Following the Limuru incident Gachagua cancelled his planned
appearance at a funeral in Molo and a church event in Pipeline, Nakuru.
“Whoever has sat down and decided that you want to engage these
criminal gangs to manage politics in the region, you are courting disaster and
you’re starting something that you cannot stop,” Gachagua alleged.
Kenya has in the past borne the brunt of proscribed criminal
gangs that wreaked havoc across the country, leaving a trail of destruction,
deaths and untold suffering to innocent Kenyans.
They include Mungiki, Chinkororo, Sungusungu, the Taliban,
Kosovo Boys, Kamjesh and the Sabaot Land Defence Force (SLDF).
Despite sustained clampdown by the state and proscribing the
groups, some of the gangs like Mungiki, a violent youth gang with an estimated
past membership of at least one million, are still in operation today and are
often used by some political players to suppress opponents.
Gachagua claimed that the government’s apparent inaction as a new
crop of criminal outfits emerge and take to disrupting events attended by
politicians is akin to condoning lawlessness.
“These gangs were there, they were introduced in the 1990s
during the clamour for multipartism to deal with those who were clamouring for a multi-party state. From what I was in Limuru and what had been organised in
Nakuru and in Molo, some people in government have sat down and decided that
they want to use criminal gangs to manage politics,” he claimed.

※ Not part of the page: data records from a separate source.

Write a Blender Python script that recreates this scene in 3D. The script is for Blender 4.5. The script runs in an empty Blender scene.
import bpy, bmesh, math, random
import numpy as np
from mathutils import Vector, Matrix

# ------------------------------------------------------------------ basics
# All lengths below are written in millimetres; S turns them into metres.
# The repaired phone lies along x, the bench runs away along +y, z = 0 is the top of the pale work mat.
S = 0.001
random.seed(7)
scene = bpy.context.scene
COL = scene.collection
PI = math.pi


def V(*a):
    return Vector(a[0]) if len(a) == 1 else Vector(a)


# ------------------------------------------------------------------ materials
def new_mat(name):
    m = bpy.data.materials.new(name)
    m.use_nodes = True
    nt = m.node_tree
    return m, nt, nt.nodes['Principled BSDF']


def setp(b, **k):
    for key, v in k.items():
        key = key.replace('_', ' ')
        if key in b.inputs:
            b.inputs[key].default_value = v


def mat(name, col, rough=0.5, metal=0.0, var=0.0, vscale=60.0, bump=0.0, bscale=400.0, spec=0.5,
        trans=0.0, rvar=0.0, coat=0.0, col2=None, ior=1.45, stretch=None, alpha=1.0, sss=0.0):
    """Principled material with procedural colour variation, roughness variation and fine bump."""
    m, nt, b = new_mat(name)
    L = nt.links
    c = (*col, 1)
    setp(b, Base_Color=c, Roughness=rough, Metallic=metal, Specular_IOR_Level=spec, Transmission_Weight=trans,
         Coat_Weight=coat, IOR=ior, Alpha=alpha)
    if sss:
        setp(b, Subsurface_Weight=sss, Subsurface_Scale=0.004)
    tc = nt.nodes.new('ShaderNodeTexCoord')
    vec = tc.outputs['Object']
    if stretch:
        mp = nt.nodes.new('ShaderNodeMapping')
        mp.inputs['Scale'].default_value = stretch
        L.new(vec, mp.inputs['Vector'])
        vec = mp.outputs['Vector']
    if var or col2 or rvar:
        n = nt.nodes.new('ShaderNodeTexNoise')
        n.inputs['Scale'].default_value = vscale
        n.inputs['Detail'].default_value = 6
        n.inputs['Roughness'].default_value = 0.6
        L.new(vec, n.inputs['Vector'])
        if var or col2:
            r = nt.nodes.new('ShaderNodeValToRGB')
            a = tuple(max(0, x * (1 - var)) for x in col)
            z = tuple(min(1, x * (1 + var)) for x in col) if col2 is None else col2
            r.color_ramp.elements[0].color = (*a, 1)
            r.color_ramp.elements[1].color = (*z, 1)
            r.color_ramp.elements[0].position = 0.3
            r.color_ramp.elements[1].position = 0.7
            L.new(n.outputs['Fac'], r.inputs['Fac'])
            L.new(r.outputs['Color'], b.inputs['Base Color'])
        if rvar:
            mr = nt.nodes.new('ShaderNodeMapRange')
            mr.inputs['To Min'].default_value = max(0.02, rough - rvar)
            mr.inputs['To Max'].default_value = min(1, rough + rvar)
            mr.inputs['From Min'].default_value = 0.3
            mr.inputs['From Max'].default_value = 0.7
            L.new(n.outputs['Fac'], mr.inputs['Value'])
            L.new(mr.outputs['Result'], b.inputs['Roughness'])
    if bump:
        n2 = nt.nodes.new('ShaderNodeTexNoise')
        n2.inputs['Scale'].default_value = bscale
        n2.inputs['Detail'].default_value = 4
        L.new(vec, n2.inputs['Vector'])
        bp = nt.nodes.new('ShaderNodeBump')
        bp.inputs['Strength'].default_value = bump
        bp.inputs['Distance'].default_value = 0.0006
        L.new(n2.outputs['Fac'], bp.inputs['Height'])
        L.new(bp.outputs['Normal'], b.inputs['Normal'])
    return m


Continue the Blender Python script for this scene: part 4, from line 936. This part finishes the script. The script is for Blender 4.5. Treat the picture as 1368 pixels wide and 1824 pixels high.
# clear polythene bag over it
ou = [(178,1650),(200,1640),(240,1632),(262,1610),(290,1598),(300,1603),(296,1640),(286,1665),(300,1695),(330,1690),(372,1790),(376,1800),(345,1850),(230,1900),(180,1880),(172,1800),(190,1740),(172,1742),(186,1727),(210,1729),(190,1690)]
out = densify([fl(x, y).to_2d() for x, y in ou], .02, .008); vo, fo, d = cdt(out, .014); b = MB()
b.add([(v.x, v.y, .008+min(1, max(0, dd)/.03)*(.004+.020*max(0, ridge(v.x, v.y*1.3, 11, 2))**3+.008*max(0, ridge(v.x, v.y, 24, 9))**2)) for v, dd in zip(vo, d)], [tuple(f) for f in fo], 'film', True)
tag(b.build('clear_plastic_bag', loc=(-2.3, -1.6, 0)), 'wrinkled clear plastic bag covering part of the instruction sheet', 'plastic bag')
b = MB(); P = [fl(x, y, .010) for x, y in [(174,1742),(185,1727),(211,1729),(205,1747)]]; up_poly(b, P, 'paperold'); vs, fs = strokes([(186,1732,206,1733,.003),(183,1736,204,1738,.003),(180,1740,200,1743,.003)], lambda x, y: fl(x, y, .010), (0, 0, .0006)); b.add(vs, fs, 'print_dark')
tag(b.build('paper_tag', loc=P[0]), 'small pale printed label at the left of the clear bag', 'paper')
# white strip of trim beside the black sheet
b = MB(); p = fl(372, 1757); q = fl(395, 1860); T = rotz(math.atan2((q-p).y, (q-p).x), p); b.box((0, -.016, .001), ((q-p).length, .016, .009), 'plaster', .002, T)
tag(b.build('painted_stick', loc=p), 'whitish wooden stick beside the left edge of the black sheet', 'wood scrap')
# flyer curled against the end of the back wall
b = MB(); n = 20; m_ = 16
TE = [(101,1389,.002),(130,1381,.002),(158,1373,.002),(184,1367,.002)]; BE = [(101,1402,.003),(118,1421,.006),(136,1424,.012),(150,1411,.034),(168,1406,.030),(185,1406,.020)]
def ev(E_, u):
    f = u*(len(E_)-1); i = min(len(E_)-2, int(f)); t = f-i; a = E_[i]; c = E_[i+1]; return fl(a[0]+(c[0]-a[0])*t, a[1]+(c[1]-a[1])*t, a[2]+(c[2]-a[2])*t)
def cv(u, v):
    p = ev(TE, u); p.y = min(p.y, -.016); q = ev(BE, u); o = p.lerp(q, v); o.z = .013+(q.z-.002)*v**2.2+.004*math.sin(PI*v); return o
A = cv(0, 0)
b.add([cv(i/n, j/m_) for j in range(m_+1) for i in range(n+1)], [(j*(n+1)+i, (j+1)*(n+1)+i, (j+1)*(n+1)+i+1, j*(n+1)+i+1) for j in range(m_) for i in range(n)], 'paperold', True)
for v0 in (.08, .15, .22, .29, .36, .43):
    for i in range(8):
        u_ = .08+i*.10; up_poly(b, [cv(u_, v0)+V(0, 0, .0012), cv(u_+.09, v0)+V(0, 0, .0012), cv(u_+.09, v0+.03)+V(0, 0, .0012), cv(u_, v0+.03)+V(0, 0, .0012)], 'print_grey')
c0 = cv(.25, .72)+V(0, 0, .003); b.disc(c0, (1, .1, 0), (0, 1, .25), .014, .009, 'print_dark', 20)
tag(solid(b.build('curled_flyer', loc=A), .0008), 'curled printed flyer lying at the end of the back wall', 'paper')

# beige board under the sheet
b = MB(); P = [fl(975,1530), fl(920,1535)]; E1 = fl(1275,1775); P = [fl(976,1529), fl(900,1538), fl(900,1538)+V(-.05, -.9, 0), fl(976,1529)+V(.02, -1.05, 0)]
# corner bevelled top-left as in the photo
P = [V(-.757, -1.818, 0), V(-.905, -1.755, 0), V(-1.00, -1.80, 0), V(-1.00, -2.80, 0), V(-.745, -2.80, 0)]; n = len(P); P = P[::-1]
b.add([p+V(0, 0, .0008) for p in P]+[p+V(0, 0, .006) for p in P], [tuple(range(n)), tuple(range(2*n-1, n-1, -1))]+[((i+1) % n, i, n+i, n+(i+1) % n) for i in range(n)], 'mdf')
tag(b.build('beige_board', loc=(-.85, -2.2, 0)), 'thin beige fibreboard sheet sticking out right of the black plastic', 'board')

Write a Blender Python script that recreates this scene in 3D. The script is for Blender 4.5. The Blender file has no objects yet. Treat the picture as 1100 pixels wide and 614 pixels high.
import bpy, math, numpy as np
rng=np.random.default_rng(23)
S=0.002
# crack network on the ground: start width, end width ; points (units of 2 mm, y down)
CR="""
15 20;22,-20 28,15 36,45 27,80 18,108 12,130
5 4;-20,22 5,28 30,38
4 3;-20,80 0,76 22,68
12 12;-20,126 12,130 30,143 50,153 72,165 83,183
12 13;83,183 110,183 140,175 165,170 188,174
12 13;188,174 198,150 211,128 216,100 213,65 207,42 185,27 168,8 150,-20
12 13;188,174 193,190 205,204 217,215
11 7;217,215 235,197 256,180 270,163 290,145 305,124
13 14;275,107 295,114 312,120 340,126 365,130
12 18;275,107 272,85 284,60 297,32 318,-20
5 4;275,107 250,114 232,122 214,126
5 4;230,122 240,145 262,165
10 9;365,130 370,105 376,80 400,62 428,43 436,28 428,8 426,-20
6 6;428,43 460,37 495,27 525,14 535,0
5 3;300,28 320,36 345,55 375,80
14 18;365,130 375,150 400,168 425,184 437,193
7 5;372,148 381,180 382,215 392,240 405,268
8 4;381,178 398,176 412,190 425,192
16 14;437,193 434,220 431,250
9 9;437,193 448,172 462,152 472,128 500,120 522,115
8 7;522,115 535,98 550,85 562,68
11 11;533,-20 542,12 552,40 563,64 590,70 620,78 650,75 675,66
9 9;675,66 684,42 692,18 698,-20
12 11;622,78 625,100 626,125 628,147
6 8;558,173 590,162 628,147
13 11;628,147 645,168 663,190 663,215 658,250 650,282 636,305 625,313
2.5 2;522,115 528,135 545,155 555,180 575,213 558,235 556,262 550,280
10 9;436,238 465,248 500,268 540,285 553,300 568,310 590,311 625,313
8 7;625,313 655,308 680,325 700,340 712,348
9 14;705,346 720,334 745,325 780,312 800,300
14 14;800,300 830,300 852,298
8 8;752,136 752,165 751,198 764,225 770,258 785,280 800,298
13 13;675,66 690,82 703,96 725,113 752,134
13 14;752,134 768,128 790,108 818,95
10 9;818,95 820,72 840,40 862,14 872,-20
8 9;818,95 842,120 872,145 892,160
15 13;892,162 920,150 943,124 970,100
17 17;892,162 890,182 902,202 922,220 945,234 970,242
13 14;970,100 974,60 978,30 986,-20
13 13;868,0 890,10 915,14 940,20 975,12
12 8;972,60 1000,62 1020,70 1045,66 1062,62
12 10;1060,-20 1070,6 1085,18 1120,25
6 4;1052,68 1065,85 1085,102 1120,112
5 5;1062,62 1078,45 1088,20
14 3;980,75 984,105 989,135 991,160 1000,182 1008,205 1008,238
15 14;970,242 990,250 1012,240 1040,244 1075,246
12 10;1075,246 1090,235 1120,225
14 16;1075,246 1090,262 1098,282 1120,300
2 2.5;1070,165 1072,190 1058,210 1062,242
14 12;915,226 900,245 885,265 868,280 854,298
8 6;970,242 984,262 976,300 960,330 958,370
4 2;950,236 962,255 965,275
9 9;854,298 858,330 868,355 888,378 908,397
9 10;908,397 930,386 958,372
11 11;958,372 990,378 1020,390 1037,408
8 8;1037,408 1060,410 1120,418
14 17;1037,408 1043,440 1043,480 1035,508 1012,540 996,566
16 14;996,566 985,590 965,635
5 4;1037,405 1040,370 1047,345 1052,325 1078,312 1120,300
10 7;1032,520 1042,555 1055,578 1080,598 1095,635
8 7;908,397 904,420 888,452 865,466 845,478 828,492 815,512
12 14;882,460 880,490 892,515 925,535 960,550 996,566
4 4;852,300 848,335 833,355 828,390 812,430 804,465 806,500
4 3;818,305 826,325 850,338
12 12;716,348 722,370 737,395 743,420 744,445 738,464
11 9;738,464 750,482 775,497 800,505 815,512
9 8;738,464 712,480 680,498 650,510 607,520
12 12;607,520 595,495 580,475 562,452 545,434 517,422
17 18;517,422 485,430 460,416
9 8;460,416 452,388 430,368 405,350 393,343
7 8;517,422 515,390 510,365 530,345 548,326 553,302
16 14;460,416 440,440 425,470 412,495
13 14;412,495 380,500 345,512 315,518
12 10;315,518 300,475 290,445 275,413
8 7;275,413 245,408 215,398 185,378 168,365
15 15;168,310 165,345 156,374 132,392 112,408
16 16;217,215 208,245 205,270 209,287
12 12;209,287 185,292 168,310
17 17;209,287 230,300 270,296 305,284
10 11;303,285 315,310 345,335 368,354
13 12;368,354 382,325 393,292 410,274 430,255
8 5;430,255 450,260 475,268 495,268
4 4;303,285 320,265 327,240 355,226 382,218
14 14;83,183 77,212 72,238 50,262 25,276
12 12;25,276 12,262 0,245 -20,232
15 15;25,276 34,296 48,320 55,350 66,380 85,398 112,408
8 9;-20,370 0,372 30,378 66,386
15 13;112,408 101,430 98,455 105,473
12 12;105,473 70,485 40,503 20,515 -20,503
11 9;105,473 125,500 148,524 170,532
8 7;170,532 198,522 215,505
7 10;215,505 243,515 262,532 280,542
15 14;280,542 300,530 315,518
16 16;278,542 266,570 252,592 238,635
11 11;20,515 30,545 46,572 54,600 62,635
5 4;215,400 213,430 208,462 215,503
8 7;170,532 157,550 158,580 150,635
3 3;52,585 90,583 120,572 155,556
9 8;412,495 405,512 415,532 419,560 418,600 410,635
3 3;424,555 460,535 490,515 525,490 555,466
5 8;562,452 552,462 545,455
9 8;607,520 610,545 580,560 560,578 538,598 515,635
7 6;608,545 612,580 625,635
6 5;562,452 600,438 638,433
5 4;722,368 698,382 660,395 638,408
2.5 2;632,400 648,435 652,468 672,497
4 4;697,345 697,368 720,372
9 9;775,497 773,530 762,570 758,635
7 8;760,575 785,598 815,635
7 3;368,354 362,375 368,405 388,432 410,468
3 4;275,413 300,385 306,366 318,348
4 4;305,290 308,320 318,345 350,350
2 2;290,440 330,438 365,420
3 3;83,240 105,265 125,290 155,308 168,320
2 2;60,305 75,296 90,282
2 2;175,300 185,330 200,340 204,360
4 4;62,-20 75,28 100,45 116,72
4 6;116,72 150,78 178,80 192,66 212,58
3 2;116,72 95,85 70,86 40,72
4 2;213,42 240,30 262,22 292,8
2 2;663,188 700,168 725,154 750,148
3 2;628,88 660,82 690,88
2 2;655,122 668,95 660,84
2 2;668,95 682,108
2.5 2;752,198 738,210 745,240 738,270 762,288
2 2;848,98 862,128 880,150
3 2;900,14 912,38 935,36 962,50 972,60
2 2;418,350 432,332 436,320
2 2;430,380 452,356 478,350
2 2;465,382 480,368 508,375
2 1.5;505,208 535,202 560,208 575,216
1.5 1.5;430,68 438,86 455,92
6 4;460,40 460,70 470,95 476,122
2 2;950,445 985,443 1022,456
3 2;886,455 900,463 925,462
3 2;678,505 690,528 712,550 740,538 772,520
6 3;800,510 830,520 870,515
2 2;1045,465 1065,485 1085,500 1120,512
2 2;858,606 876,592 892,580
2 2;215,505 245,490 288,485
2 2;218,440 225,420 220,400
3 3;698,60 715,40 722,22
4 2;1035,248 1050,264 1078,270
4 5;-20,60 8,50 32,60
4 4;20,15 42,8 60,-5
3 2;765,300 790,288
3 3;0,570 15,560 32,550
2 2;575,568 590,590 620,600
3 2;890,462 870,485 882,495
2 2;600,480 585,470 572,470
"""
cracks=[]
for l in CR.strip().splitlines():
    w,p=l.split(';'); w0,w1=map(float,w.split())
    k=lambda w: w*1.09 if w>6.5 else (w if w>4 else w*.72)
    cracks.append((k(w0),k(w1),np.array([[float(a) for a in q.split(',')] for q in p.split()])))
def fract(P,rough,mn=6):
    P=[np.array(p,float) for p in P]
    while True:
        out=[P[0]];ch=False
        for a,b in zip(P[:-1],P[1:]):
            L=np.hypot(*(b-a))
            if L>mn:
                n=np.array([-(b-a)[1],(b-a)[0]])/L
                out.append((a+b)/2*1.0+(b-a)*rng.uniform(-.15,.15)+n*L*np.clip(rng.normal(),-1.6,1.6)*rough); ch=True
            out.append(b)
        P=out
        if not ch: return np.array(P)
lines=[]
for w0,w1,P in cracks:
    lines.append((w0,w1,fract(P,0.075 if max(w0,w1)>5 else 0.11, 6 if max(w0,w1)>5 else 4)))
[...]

The former second-in-command alleged the destruction of leaders'
vehicles as was witnessed in Lmuru is meant to scare away vocal leaders from
attending public events as a way of stifling dissent.
Gachagua claimed if the trend is allowed to continue unabated,
the targeted leaders and members of the public might resort to self-defence and
organise gangs to counter the criminal gangs.
“In fact, the people of Limuru are saying had we known that
this gang was coming, they would have dealt with those characters. So we want
the state to take over security, secure all meetings, stop using criminal gangs
and arrest those characters because from social media, these characters are
clearly defined and people were even putting names to them because they know
them,” he alleged.
Despite this, Gachagua claimed that police have not arrested
any of the suspects but have instead resorted to harassing Kiambu Senator
Karungo Thang’wa.
He said the senator was also attacked during the Limuru
chaos and went to report the incident to the DCI but was not given an audience.
"They refused to listen to him, and at 10 pm at night they wrote
him a letter summoning him to go to Nyeri. The crime happened in Limuru in
Kiambu, they are asking him to go to Nyeri yet the local Member of Parliament John
Kiragu recorded a statement at DCI headquarters?” he claimed.
Thang'wa snubbed the summons in Nyeri, questioning why the
matter was being handled in a different jurisdiction.
Meanwhile, the Director of Criminal Investigations Mohamed Amin said police did not have prior Intel about the Limuru chaos.